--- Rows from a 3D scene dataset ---
****

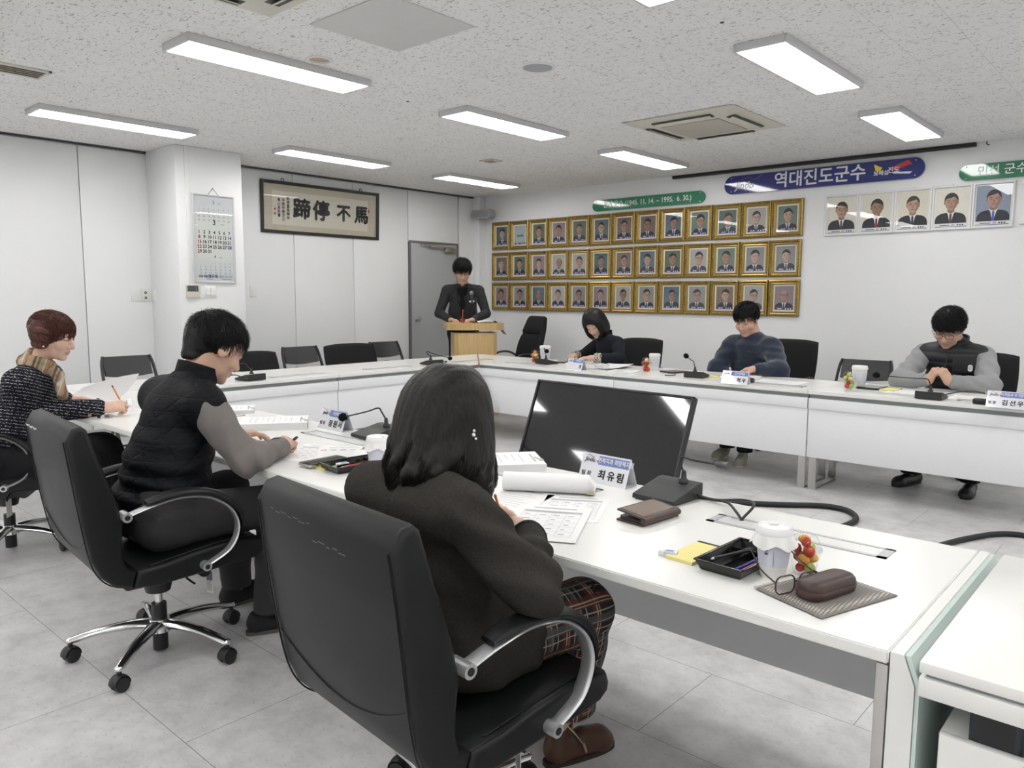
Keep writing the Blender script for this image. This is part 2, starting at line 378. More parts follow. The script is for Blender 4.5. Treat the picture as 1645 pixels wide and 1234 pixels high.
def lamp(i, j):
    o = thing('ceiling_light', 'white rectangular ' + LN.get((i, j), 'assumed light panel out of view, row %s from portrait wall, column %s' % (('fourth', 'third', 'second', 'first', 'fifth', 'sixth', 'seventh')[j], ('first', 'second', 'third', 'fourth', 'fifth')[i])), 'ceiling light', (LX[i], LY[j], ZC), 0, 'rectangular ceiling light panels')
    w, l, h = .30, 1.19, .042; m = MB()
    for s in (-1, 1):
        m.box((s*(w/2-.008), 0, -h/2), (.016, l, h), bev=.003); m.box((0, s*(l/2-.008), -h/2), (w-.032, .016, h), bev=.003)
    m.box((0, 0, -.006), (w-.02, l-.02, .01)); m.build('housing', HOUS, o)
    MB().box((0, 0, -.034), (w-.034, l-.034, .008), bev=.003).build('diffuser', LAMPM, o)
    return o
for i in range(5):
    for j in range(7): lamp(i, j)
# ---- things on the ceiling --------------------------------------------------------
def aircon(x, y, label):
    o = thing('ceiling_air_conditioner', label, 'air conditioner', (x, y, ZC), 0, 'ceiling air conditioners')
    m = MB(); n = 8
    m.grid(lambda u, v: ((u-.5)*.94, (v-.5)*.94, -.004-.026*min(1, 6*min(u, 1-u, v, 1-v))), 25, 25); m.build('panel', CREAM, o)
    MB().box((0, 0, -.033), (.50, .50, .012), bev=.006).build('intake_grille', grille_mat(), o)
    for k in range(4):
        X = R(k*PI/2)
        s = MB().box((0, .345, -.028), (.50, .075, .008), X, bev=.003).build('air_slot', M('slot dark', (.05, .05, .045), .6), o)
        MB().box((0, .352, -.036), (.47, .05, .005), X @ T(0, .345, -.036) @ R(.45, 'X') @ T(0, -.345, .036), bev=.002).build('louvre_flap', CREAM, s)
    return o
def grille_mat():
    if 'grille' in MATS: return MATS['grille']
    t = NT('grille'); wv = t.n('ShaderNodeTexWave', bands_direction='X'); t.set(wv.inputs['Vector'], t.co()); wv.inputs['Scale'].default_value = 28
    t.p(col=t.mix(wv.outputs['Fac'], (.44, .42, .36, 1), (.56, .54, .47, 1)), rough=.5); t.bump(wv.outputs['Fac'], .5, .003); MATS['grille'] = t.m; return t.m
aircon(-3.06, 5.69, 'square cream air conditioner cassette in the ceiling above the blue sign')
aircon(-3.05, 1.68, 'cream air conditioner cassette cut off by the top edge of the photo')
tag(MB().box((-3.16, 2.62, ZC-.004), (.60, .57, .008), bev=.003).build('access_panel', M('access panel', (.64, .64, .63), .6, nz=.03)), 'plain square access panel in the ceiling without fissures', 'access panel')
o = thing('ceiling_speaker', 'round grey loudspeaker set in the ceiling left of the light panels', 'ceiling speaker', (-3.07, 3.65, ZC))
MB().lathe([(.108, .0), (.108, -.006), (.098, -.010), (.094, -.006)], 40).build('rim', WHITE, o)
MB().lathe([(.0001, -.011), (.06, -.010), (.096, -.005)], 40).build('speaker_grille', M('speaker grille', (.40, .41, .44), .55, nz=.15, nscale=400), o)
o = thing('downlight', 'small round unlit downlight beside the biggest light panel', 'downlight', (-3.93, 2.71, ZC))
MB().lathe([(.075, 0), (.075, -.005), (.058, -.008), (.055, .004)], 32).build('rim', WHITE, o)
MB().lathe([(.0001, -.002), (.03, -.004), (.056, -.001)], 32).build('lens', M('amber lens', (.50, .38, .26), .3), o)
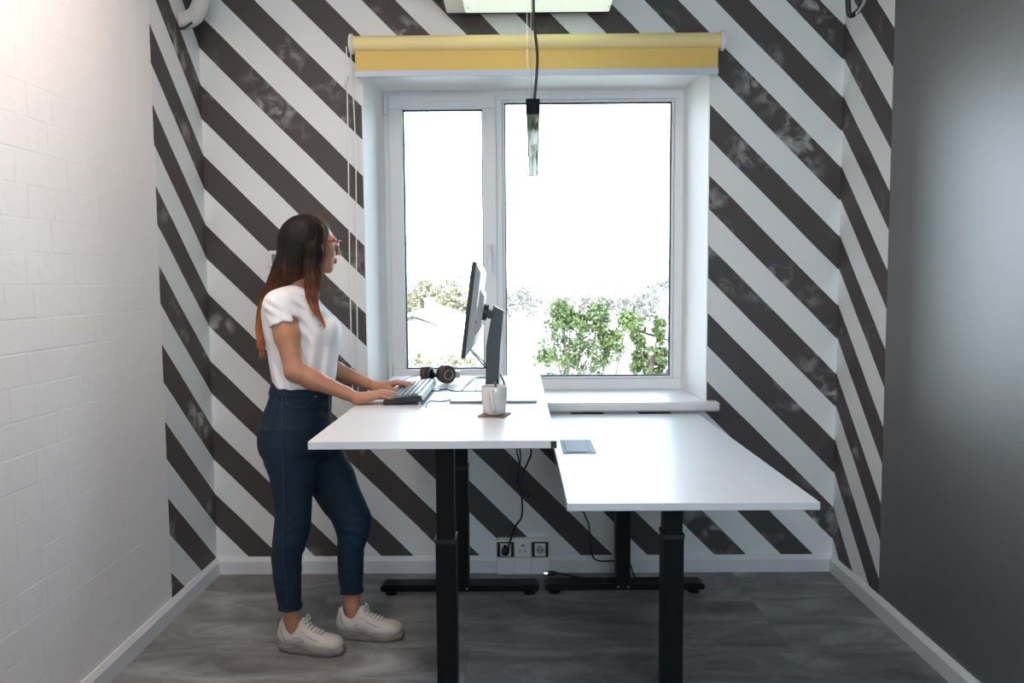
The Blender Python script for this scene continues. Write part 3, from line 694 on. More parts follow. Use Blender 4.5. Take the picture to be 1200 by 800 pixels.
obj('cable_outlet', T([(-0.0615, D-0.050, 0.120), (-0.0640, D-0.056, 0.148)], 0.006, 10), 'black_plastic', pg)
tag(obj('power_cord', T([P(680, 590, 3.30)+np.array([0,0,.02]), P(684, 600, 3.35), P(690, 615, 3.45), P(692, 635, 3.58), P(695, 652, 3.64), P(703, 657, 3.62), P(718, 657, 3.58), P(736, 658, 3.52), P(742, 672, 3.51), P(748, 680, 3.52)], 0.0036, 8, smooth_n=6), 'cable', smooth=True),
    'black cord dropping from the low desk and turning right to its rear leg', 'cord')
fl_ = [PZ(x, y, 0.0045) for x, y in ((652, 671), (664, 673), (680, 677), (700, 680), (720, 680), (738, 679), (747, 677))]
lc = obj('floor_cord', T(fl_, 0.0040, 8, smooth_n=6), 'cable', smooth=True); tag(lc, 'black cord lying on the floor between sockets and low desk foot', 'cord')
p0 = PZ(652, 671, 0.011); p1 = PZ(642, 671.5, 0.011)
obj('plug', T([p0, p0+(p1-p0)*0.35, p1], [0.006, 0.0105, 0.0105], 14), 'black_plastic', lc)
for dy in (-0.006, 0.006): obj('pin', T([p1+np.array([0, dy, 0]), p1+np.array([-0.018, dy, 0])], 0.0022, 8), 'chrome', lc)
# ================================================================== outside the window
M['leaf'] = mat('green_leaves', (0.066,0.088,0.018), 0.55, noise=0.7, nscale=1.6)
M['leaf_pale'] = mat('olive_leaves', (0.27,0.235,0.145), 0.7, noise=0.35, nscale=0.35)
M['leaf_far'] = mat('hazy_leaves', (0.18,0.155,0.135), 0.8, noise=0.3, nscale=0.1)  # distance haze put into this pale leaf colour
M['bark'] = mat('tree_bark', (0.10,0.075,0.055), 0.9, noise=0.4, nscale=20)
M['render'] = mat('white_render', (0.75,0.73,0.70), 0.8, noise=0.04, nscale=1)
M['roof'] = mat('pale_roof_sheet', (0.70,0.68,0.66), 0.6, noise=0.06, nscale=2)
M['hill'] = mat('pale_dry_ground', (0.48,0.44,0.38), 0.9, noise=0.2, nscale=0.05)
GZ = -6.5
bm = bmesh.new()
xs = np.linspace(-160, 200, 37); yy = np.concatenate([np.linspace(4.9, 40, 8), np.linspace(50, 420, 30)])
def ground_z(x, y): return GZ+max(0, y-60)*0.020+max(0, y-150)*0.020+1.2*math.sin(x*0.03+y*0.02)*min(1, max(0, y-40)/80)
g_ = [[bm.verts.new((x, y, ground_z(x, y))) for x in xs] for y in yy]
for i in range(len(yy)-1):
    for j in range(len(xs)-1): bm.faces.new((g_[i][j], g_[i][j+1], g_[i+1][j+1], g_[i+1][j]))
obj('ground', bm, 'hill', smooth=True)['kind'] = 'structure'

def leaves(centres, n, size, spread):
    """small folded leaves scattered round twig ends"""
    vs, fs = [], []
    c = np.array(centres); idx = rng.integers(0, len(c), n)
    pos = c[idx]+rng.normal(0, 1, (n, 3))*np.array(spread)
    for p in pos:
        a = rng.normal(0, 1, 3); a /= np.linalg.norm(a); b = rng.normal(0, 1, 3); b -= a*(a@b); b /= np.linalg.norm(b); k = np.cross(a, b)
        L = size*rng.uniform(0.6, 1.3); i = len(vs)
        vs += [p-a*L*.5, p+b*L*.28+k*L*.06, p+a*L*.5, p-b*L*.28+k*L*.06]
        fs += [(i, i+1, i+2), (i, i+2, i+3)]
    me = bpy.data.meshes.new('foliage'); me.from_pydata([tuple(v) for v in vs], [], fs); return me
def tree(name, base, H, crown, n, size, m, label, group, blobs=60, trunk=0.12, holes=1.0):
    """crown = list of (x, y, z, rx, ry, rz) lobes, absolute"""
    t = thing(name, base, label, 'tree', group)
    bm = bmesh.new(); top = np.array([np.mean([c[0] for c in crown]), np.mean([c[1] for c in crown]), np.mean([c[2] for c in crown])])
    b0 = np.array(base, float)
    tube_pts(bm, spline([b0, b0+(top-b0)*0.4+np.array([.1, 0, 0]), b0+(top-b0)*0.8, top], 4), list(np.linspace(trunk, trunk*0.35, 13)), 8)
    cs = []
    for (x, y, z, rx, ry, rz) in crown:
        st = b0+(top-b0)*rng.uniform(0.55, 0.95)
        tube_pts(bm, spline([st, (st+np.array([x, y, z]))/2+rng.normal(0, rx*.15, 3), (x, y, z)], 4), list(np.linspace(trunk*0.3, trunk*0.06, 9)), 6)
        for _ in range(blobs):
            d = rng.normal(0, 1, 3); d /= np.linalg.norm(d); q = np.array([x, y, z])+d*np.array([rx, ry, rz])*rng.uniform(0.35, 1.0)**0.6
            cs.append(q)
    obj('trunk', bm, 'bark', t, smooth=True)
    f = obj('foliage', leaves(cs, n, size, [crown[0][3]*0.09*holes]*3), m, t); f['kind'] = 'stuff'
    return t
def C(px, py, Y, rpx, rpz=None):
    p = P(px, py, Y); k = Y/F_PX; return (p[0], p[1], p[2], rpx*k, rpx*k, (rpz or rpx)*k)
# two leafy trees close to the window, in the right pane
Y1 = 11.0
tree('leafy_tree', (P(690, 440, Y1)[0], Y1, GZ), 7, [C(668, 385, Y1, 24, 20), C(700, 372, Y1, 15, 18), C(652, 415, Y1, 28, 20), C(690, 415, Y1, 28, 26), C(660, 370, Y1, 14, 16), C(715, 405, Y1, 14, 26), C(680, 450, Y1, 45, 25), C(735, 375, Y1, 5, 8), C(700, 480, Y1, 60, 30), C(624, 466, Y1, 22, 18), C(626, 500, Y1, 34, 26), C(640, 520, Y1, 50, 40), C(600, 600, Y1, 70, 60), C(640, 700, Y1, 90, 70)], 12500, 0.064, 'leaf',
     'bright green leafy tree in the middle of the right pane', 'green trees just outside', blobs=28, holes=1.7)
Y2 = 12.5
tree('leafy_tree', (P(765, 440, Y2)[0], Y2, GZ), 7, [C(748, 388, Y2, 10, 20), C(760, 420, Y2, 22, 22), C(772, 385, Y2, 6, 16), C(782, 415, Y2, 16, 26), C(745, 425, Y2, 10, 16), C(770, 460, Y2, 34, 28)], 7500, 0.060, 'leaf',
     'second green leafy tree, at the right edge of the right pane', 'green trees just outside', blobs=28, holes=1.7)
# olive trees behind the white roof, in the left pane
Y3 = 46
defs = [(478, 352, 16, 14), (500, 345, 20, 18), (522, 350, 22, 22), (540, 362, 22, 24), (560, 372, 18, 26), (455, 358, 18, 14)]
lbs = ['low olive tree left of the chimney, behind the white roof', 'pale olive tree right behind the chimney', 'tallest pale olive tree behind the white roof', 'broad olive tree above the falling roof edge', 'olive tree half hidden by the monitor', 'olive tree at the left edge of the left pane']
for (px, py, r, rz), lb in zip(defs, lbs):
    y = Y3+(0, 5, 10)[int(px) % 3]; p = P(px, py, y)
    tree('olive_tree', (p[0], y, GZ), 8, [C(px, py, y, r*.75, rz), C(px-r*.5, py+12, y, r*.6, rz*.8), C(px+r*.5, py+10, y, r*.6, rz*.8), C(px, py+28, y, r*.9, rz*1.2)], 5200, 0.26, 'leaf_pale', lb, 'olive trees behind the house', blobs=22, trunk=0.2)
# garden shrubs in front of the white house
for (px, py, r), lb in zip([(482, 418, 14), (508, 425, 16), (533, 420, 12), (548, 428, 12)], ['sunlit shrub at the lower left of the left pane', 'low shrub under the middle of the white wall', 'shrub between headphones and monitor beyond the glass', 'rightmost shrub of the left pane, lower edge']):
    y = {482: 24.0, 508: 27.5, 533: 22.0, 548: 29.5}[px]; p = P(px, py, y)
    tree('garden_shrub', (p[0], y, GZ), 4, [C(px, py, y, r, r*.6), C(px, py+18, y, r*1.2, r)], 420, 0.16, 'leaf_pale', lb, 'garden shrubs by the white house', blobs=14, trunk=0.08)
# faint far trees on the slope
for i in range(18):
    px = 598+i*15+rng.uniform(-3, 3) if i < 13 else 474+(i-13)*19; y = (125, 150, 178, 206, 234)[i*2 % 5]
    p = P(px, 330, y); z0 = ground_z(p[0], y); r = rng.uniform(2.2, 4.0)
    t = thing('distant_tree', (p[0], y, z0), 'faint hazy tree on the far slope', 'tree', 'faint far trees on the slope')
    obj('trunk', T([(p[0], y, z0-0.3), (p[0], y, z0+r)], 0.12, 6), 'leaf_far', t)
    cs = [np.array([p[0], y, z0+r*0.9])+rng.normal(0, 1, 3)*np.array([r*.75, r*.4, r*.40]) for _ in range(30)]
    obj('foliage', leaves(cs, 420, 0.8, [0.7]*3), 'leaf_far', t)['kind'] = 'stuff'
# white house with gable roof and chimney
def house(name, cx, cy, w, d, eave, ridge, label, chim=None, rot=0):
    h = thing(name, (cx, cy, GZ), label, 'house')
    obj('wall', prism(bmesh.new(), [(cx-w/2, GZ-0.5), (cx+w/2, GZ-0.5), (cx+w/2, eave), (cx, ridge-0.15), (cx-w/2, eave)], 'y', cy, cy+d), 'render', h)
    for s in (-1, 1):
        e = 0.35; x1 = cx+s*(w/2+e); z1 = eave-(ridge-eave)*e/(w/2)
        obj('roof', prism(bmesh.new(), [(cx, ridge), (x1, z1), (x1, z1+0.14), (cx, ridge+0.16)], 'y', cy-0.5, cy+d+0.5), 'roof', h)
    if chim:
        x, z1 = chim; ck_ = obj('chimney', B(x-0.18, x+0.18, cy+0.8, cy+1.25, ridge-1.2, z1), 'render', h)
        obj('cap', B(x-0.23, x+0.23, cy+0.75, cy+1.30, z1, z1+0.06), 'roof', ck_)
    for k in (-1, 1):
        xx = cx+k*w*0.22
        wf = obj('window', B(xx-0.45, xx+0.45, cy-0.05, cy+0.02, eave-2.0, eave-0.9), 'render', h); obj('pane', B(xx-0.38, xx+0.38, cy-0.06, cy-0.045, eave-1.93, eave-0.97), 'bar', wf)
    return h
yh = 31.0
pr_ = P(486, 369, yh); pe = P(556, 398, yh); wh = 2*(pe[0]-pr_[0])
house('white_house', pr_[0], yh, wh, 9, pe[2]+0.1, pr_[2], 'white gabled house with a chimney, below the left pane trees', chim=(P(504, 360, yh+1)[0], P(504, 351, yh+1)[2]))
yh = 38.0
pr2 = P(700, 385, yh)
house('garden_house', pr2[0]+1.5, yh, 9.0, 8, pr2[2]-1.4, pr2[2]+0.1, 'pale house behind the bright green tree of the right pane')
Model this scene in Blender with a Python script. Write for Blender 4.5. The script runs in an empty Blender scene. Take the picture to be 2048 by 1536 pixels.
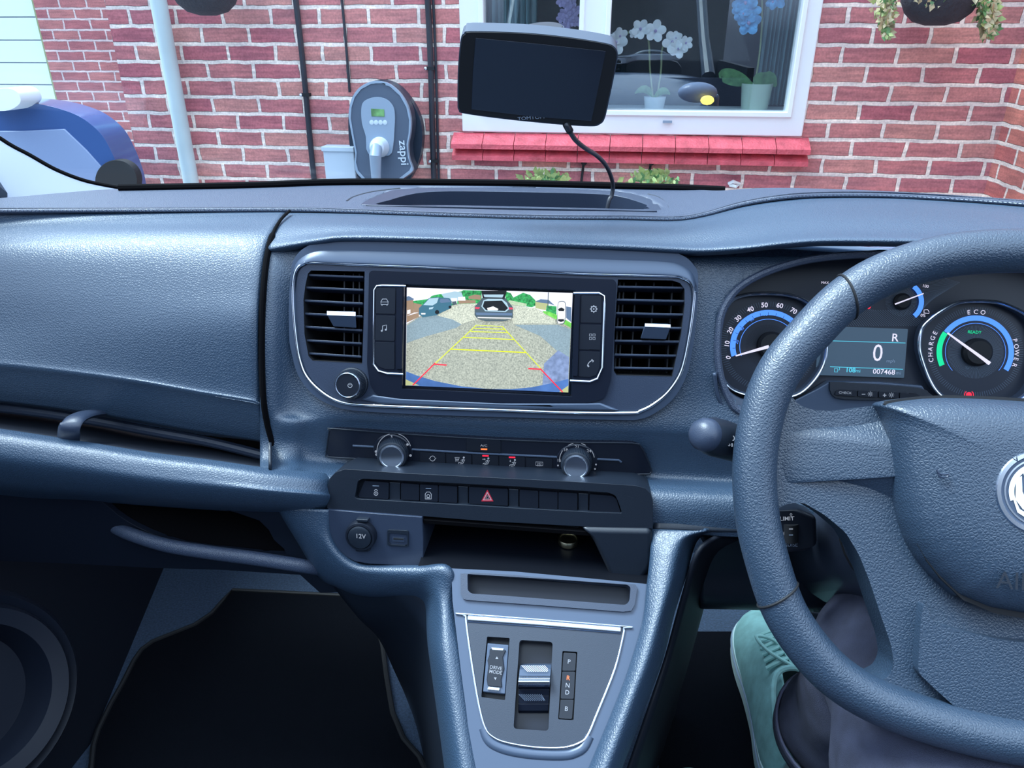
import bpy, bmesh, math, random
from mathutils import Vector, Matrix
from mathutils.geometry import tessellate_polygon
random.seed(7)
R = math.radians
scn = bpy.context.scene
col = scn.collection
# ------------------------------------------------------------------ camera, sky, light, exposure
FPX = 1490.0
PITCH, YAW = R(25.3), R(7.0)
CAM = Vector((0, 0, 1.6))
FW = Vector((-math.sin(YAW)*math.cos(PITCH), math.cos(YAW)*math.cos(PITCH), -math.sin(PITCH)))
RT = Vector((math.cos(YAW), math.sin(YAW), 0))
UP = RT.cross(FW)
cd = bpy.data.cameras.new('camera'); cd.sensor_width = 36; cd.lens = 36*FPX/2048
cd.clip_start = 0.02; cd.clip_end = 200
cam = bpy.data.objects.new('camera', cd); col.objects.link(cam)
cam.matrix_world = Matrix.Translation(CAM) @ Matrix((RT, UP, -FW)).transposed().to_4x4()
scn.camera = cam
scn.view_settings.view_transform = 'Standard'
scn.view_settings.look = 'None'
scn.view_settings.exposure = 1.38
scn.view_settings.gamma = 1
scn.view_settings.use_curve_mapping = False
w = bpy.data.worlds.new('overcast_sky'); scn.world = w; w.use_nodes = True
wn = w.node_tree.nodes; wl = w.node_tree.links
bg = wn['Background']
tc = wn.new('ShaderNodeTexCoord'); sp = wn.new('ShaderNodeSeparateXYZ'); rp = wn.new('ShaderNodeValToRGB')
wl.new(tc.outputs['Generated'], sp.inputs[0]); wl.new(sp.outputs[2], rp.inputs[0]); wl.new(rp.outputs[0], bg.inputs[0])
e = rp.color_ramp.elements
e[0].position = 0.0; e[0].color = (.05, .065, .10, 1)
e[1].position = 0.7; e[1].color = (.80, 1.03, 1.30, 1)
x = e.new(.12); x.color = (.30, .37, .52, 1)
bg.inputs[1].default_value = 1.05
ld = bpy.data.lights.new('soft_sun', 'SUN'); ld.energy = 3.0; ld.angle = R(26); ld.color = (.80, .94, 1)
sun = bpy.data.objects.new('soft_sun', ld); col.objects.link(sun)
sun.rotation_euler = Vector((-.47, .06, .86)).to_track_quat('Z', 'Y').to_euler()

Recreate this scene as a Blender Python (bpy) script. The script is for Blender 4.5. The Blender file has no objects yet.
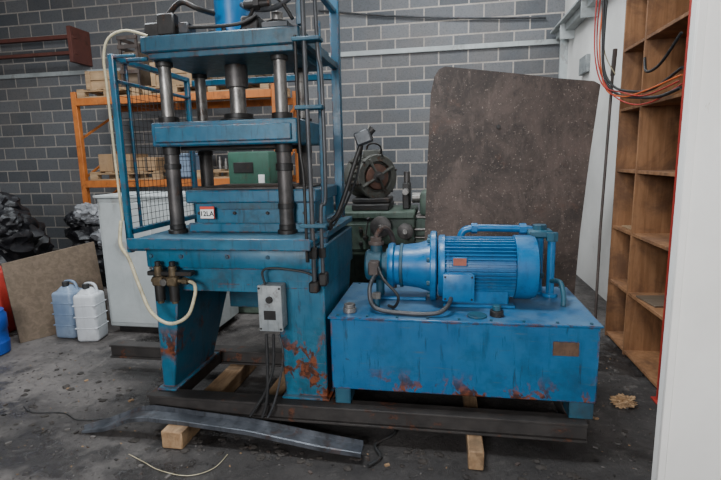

****

--- What you will do ---
Among the entries above, find the line with "t)['kind'] = 'stuff'" and the line with "the right pane')"; give again exactly these two lines and all lines between them.

--- Solution to this problem ---
    obj('foliage', leaves(cs, 420, 0.8, [0.7]*3), 'leaf_far', t)['kind'] = 'stuff'
# white house with gable roof and chimney
def house(name, cx, cy, w, d, eave, ridge, label, chim=None, rot=0):
    h = thing(name, (cx, cy, GZ), label, 'house')
    obj('wall', prism(bmesh.new(), [(cx-w/2, GZ-0.5), (cx+w/2, GZ-0.5), (cx+w/2, eave), (cx, ridge-0.15), (cx-w/2, eave)], 'y', cy, cy+d), 'render', h)
    for s in (-1, 1):
        e = 0.35; x1 = cx+s*(w/2+e); z1 = eave-(ridge-eave)*e/(w/2)
        obj('roof', prism(bmesh.new(), [(cx, ridge), (x1, z1), (x1, z1+0.14), (cx, ridge+0.16)], 'y', cy-0.5, cy+d+0.5), 'roof', h)
    if chim:
        x, z1 = chim; ck_ = obj('chimney', B(x-0.18, x+0.18, cy+0.8, cy+1.25, ridge-1.2, z1), 'render', h)
        obj('cap', B(x-0.23, x+0.23, cy+0.75, cy+1.30, z1, z1+0.06), 'roof', ck_)
    for k in (-1, 1):
        xx = cx+k*w*0.22
        wf = obj('window', B(xx-0.45, xx+0.45, cy-0.05, cy+0.02, eave-2.0, eave-0.9), 'render', h); obj('pane', B(xx-0.38, xx+0.38, cy-0.06, cy-0.045, eave-1.93, eave-0.97), 'bar', wf)
    return h
yh = 31.0
pr_ = P(486, 369, yh); pe = P(556, 398, yh); wh = 2*(pe[0]-pr_[0])
house('white_house', pr_[0], yh, wh, 9, pe[2]+0.1, pr_[2], 'white gabled house with a chimney, below the left pane trees', chim=(P(504, 360, yh+1)[0], P(504, 351, yh+1)[2]))
yh = 38.0
pr2 = P(700, 385, yh)
house('garden_house', pr2[0]+1.5, yh, 9.0, 8, pr2[2]-1.4, pr2[2]+0.1, 'pale house behind the bright green tree of the right pane')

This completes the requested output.